Between crafts and computer science


Within the Mingei project, we collect the narratives of individual craftsmen and -women describing how they work. Besides those narratives, it is important to collect general descriptions of the craft processes that are used in each of our three pilots on glass, mastic and silk weaving. This is important because they complement the individual, particular knowledge and experience of craftspeople. How do we create these general descriptions?

From crafts to process scheme

Processes are a central notion in computer science, therefore there are many languages that have been developed to describe processes and to manage their execution in computer science. These languages typically address computational processes, that is, actions and events that occur inside a computer to accomplish tasks – such as processing an order in an online shop.

On the other hand, crafts are performed by humans and characterized by unforeseen events or situations, and each crafter has its own way of dealing with it. There are formal languages for detailing behavior up to any level of detail. These languages are mainly in robotics. However, these languages are not needed for Mingei. The purpose of Mingei is not to instruct a robot to be a crafter, but rather to transmit crafting knowledge to humans.

In order to transfer the crafting knowledge onto – for example – museum visitors, it suffices to use a language that allows us to outline the general steps of the process. Based on these outlines, we then tackle the difficulties and peculiarities of the crafting process by linking to additional information. This can be videos showing how a master does it, texts describing the step in natural language, images of the tools, and so on.

The activity diagram of mastic

Following a consolidated practice, we have adopted a de facto standard, namely Activity Diagrams of the Unified Modelling Language, also known as UML. The following picture shows the activity diagram that describes the cultivation of mastic, which is one of Mingei’s pilot crafts.

The diagram has three vertical “swim lanes” in different colors: each swim lane corresponds to a kind of plant and shows the activities that concern that kind. On the left side of the diagram, the time periods illustrate when the different phases of mastic cultivation take place.

The diagram has a beginning node (the circle on top) but no ending node, since the cultivation of mastic is a cyclic activity that repeats the same every year and, at least in principle, never ends.

During January and the first half of February, cultivators are busy planting new plants, irrigating young plants and irrigating, pruning and fertilizing adult plants. All these activities are performed in parallel, as the diagram shows by enclosing them between horizontal synchronization bars.

No other activity is carried out on new and young plant for the rest of the year. In contrast, adult plants require a lot of attention from March to mid-October:

  • Plowing, in March and April
  • Cleaning soil, in June
  • Embroidering, in July
  • Embroidering and collecting, in August
  • Collecting in September until mid-October

The diagram has a graphical notation, which allows humans to understand the process, i.e. the steps that make it up and their relationships.

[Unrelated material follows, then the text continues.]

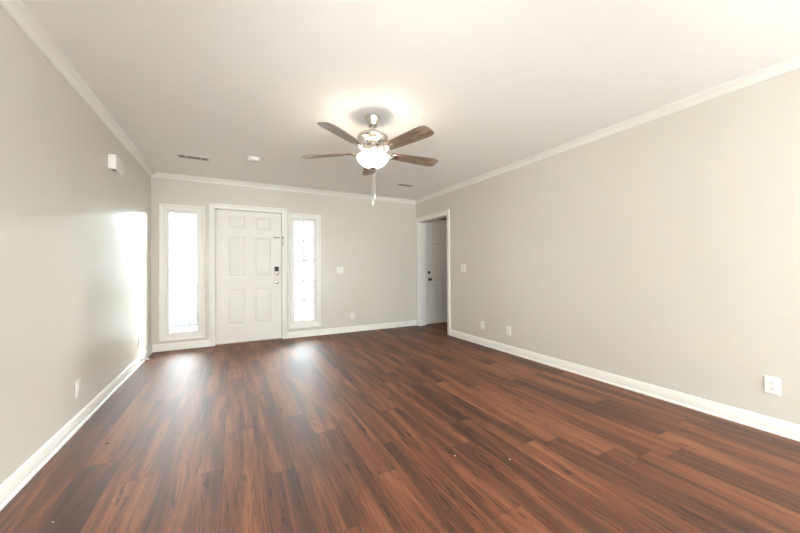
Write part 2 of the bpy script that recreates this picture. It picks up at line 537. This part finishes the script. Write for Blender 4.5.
def add_knob(parent, x, z, mat, name='door_knob', sgn=-1):
    mb = MB().lathe([(0.0, 0), (0.031, 0), (0.032, -0.004), (0.028, -0.010), (0.012, -0.013), (0.011, -0.030), (0.016, -0.036),
                     (0.026, -0.044), (0.0285, -0.054), (0.025, -0.063), (0.012, -0.068), (0, -0.069)], 28, (x, 0, z), 'Y')
    return mb.build(name, mat, parent, smooth=40)


# front door
d1 = empty('door_1', (DX0 + 0.005, YB + 0.020, 0.012)); struct(d1)
FW, FH = DX1 - DX0 - 0.010, DZ - 0.018
panel_door(MB(), FW, FH, [(0.265, 0.81), (0.99, 1.605), (1.72, 1.915)], 0.158, 0.13).build('door_panel', M_DOOR, d1, smooth=20)
add_knob(d1, 0.849, 0.905, M_NICKEL)
# keypad deadbolt
kb = MB().box(0.818, 0.880, -0.022, 0.0, 1.075, 1.150, 0.006).build('deadbolt_keypad', M_BLACK, d1); kb['label'] = 'black keypad of the deadbolt'
mb = MB().lathe([(0, 0), (0.030, 0), (0.031, -0.010), (0.024, -0.020), (0.010, -0.024), (0.0, -0.024)], 28, (0.849, 0, 1.044), 'Y')
mb.box(0.824, 0.874, -0.016, 0.0, 1.048, 1.076, 0.003).box(0.843, 0.855, -0.034, -0.017, 1.022, 1.062, 0.002)
mb.build('deadbolt_thumb_turn', M_NICKEL, d1, smooth=40)
# swing-bar guard: plate on the slab
mb = MB().box(0.800, 0.903, -0.007, 0.0, 1.606, 1.622, 0.002)
for i in range(4): mb.box(0.806 + i * 0.024, 0.816 + i * 0.024, -0.012, -0.006, 1.604, 1.624, 0.002)
mb.build('security_latch', M_STEEL, d1)
for hz in (0.24, 1.01, 1.78):
    MB().lathe([(0, 0), (0.0065, 0), (0.0065, 0.09), (0, 0.09)], 12, (-0.006, -0.010, hz)).build('hinge', M_TRIM, d1, smooth=40)
# frame of the front door: jambs, stop, casing, threshold
f1 = empty('trim_5', (0, 0, 0)); struct(f1)
mb = MB().box(DX0 - 0.02, DX0, YB - 0.001, YB + TH, 0, DZ + 0.02).box(DX1, DX1 + 0.02, YB - 0.001, YB + TH, 0, DZ + 0.02).box(DX0, DX1, YB - 0.001, YB + TH, DZ, DZ + 0.02)
mb.box(DX0, DX0 + 0.012, YB + 0.056, YB + 0.09, 0.02, DZ).box(DX1 - 0.012, DX1, YB + 0.056, YB + 0.09, 0.02, DZ).box(DX0, DX1, YB + 0.056, YB + 0.09, DZ - 0.012, DZ)
mb.build('door_jamb', M_TRIM, f1)
casing('door_casing', front_plane, DX0 - 0.004, DX1 + 0.004, 0.0, DZ + 0.004, parent=f1)
MB().box(DX0, DX1, YB + 0.004, YB + TH, 0.0, 0.011, 0.003).build('threshold', M_THRESH, f1)
mb = MB().box(DX1 + 0.010, DX1 + 0.020, YB - 0.027, YB - 0.012, 1.492, 1.640, 0.002).box(DX1 + 0.003, DX1 + 0.026, YB - 0.030, YB - 0.011, 1.615, 1.645, 0.003)
mb.lathe([(0, 0), (0.007, 0), (0.007, 0.012), (0, 0.012)], 12, (DX1 + 0.015, YB - 0.034, 1.488), 'Y')
mb.build('security_bar', M_STEEL, f1)

# second door in the hall, brightened by an added warm fill light
hl = bpy.data.lights.new('added_hall_fill', 'POINT'); hl.energy = 2.5; hl.color = (1.0, 0.9, 0.78); hl.shadow_soft_size = 0.12
hlo = bpy.data.objects.new('added_hall_fill', hl); hlo.location = (4.3, 4.4, 2.2); COL.objects.link(hlo)
d2 = empty('door_2', (HX, YB + 0.03, 0.030)); struct(d2)
panel_door(MB(), HALLW, 2.012, [(0.23, 0.79), (0.97, 1.585), (1.70, 1.895)], 0.115, 0.115).build('door_panel', M_DOOR, d2, smooth=20)
add_knob(d2, 0.062, 0.865, M_BRONZE)
MB().lathe([(0, 0), (0.030, 0), (0.031, -0.008), (0.026, -0.014), (0.010, -0.016), (0.009, -0.026), (0, -0.026)], 24, (0.055, 0, 1.005), 'Y').build('deadbolt', M_BRONZE, d2, smooth=40)
f2 = empty('trim_6', (0, 0, 0)); struct(f2)

mb = MB().box(HX - 0.02, HX, YB - 0.001, YB + TH, 0, HZ + 0.02).box(HX + HALLW, HX + HALLW + 0.02, YB - 0.001, YB + TH, 0, HZ + 0.02)
mb.box(HX, HX + HALLW, YB - 0.001, YB + TH, HZ, HZ + 0.02)
mb.box(HX, HX + 0.012, YB + 0.074, YB + 0.10, 0.02, HZ).box(HX + HALLW - 0.012, HX + HALLW, YB + 0.074, YB + 0.10, 0.02, HZ).box(HX, HX + HALLW, YB + 0.071, YB + 0.10, HZ - 0.02, HZ)
mb.build('door_jamb', M_TRIM, f2)
casing('door_casing', front_plane, HX - 0.004, HX + HALLW + 0.004, 0.0, HZ + 0.004, parent=f2, wid=0.062)
MB().box(HX, HX + HALLW, YB + 0.0, YB + TH, 0.0, 0.029, 0.004).build('threshold', M_PLATE, f2)

# cased doorway in the right wall
f3 = empty('trim_7', (0, 0, 0)); struct(f3)
JT = 0.016
mb = MB().box(XR - 0.001, XR + WT + 0.001, OY0, OY0 + JT, 0, OZ).box(XR - 0.001, XR + WT + 0.001, OY1 - JT, OY1, 0, OZ).box(XR - 0.001, XR + WT + 0.001, OY0 + JT, OY1 - JT, OZ - JT, OZ)
mb.build('door_jamb', M_TRIM, f3)
casing('door_casing', right_plane, OY0 + 0.004, OY1 - 0.004, 0.0, OZ - 0.004, parent=f3)
casing('door_casing', hall_plane, OY0 + 0.004, OY1 - 0.004, 0.0, OZ - 0.004, parent=f3)


# ------------------------------------------------------------------ windows
def sidelight(name, hole, glass, cols, rows):
    """picture-frame casing, reveal, sash with muntins, one pane of glass per light"""
    x0, x1, z0, z1 = hole
    gx0, gx1, gz0, gz1 = glass
    w0 = empty(name, (0, 0, 0)); struct(w0)
    ca = casing('window_casing', front_plane, x0, x1, z0, z1, four=True, wid=0.072, parent=w0)
    mb = MB()
    T = 0.012
    for (a, b_, c, d) in ((x0, x0 + T, z0, z1), (x1 - T, x1, z0, z1), (x0 + T, x1 - T, z0, z0 + T), (x0 + T, x1 - T, z1 - T, z1)):
        mb.box(a, b_, YB - 0.006, YB + TH, c, d, 0.001)
    mb.build('window_reveal', M_TRIM, w0)
    # sash: four bevelled bars between reveal and glass
    mb = MB()
    for (a, b_, c, d) in ((x0 + T, gx0, z0 + T, z1 - T), (gx1, x1 - T, z0 + T, z1 - T), (gx0, gx1, z0 + T, gz0), (gx0, gx1, gz1, z1 - T)):
        mb.box(a, b_, YB + 0.022, YB + 0.060, c, d, 0.002)
    # glazing bead
    B = 0.007
    for (a, b_, c, d) in ((gx0, gx0 + B, gz0, gz1), (gx1 - B, gx1, gz0, gz1), (gx0 + B, gx1 - B, gz0, gz0 + B), (gx0 + B, gx1 - B, gz1 - B, gz1)):
        mb.box(a, b_, YB + 0.030, YB + 0.052, c, d, 0.002)
    mb.build('window_frame', M_TRIM, w0)
    if cols * rows > 1:
        mb = MB(); mw = 0.013
        for i in range(1, cols):
            x = gx0 + (gx1 - gx0) * i / cols
            mb.box(x - mw, x + mw, YB + 0.032, YB + 0.050, gz0, gz1, 0.003)
        for j in range(1, rows):
            z = gz0 + (gz1 - gz0) * j / rows
            mb.box(gx0, gx1, YB + 0.033, YB + 0.049, z - mw, z + mw, 0.003)
        mb.build('muntin', M_TRIM, w0)
    MB().box(gx0, gx1, YB + 0.0395, YB + 0.0425, gz0, gz1).build('window_pane', M_GLASS, w0)


sidelight('window_1', WL, (-0.790, -0.450, 0.232, 1.930), 1, 1)
sidelight('window_2', WR, (0.895, 1.218, 0.262, 1.925), 2, 5)
# unseen window behind the camera, added and sized to let fill daylight in
w3 = empty('added_window', (0, 0, 0)); struct(w3)
mb = MB()
for (a, b_, c, d) in ((RW[0], RW[0] + .05, RW[2], RW[3]), (RW[1] - .05, RW[1], RW[2], RW[3]), (RW[0], RW[1], RW[2], RW[2] + .05), (RW[0], RW[1], RW[3] - .05, RW[3]),
                      (0.90, 0.95, RW[2], RW[3])):
    mb.box(a, b_, YF - 0.12, YF + 0.01, c, d, 0.003)
mb.build('window_frame', M_TRIM, w3)

# ------------------------------------------------------------------ outside: lawn, porch
struct(MB().box(-30, 30, YB + TH + 0.02, 60, -0.5, -0.30).build('ground', M_GRASS))
mb = MB()
A = [mb.bm.verts.new((-40, 14, -0.31)), mb.bm.verts.new((50, 14, -0.31)), mb.bm.verts.new((50, 26, 5.25)), mb.bm.verts.new((-40, 26, 5.25)), mb.bm.verts.new((50, 60, 5.6)), mb.bm.verts.new((-40, 60, 5.6)), mb.bm.verts.new((50, 60, -0.31)), mb.bm.verts.new((-40, 60, -0.31))]
for q in ((0, 1, 2, 3), (3, 2, 4, 5), (5, 4, 6, 7), (0, 3, 5, 7), (1, 6, 4, 2), (0, 7, 6, 1)): mb.bm.faces.new([A[i] for i in q])
struct(mb.build('sky_blocker_bank', M_GRASS))  # added slope that blocks the low sky and dims the view through the sidelights
struct(MB().box(-3.2, 3.2, YB + TH + 0.01, 7.3, -0.20, -0.03).build('porch_floor', M_CONC))
pr = empty('porch_railing', (0, 7.15, -0.03))
tag(pr, 'pale baluster porch railing seen faintly through the bottom of the left sidelight', 'railing')
MB().box(-2.6, -0.2, -0.025, 0.025, 0.80, 0.86, 0.006).build('top_rail', M_SIDING, pr)
MB().box(-2.6, -0.2, -0.02, 0.02, 0.09, 0.14, 0.004).build('bottom_rail', M_SIDING, pr)
for i in range(21):
    x = -2.55 + i * 0.115
    MB().box(x - 0.016, x + 0.016, -0.016, 0.016, 0.139, 0.801).build('baluster', M_SIDING, pr)
for x in (-2.64, -1.10, -0.16):
    MB().box(x - 0.045, x + 0.045, -0.045, 0.045, 0.0, 0.95, 0.006).build('post', M_SIDING, pr)

# ------------------------------------------------------------------ ceiling fan
FX, FY = 1.093, 2.585
fan = empty('ceiling_fan', (FX, FY, H))
tag(fan, 'brushed nickel five blade ceiling fan with lit frosted bowl light', 'ceiling fan')
MB().lathe([(0, 0), (0.067, 0), (0.068, -0.006), (0.064, -0.018), (0.052, -0.050), (0.046, -0.068), (0.040, -0.080), (0.034, -0.084), (0, -0.084)], 48).build('canopy', M_NICKEL, fan, smooth=40)
MB().lathe([(0, -0.08), (0.0125, -0.08), (0.0125, -0.135), (0, -0.135)], 20).build('downrod', M_NICKEL, fan, smooth=40)
MB().lathe([(0, -0.118), (0.020, -0.118), (0.026, -0.124), (0.030, -0.136), (0.062, -0.141), (0.100, -0.150), (0.126, -0.163), (0.135, -0.178), (0.135, -0.190),
            (0.128, -0.200), (0.090, -0.206), (0.066, -0.210), (0.056, -0.218), (0.054, -0.246), (0.0, -0.246)], 56).build('motor_housing', M_NICKEL, fan, smooth=35)
MB().lathe([(0, -0.246), (0.045, -0.246), (0.045, -0.253), (0.056, -0.255), (0.060, -0.262), (0.060, -0.288), (0.052, -0.296), (0.052, -0.322), (0.058, -0.326), (0.058, -0.334), (0, -0.334)], 48).build('switch_housing', M_NICKEL, fan, smooth=35)
# light kit: fitter cage, three bulbs, glass bowl, finial
mb = MB()
for k in range(3):
    a = math.radians(30 + 120 * k)
    mb.tube([(0.045 * math.cos(a), 0.045 * math.sin(a), -0.326), (0.085 * math.cos(a), 0.085 * math.sin(a), -0.331), (0.128 * math.cos(a), 0.128 * math.sin(a), -0.346)], 0.006)
mb.lathe([(0.006, -0.298), (0.006, -0.462)], 10)
mb.build('light_fitter', M_NICKEL, fan, smooth=40)
bowl_o = [(0.128, -0.340), (0.137, -0.346), (0.139, -0.356), (0.135, -0.374), (0.120, -0.396), (0.096, -0.418), (0.062, -0.437), (0.030, -0.446), (0.010, -0.449)]
bowl_i = [(r_ - 0.004 if r_ > 0.011 else 0.010, z_ + 0.004) for r_, z_ in reversed(bowl_o)]
MB().lathe(bowl_o + bowl_i + [bowl_o[0]], 56).build('glass_bowl', M_FROST, fan, smooth=60)
MB().lathe([(0, -0.446), (0.030, -0.447), (0.032, -0.452), (0.026, -0.460), (0.018, -0.466), (0.012, -0.478), (0.006, -0.486), (0, -0.488)], 28).build('finial', M_NICKEL, fan, smooth=40)
for k in range(3):
    a = math.radians(90 + 120 * k)
    bx, by = 0.066 * math.cos(a), 0.066 * math.sin(a)
    MB().lathe([(0, 0.028), (0.010, 0.026), (0.013, 0.018), (0.017, 0.006), (0.026, -0.010), (0.029, -0.026), (0.022, -0.046), (0, -0.054)], 20, (bx * 0.8, by * 0.8, -0.368)).build('light_bulb', M_BULB, fan, smooth=60)
    d = bpy.data.lights.new('bulb_light', 'POINT'); d.energy = 1.1; d.color = (1.0, 0.80, 0.58); d.shadow_soft_size = 0.03
    o = bpy.data.objects.new('bulb_light', d); o.location = (bx * 1.25, by * 1.25, -0.342); o.parent = fan; COL.objects.link(o)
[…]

Diagrams like this are developed by the technical partners after collecting knowledge from the cultivators and then they are shared with the cultivators in order to be validated by them. However, a computer cannot derive this information by “looking” at the diagram. After validation, they are transformed into symbolic expressions where steps and relationships are explicitly represented, using the Mingei ontology and inserted into the Mingei knowledge base. Afterwards, it can be displayed upon request and is preserved for future re-use.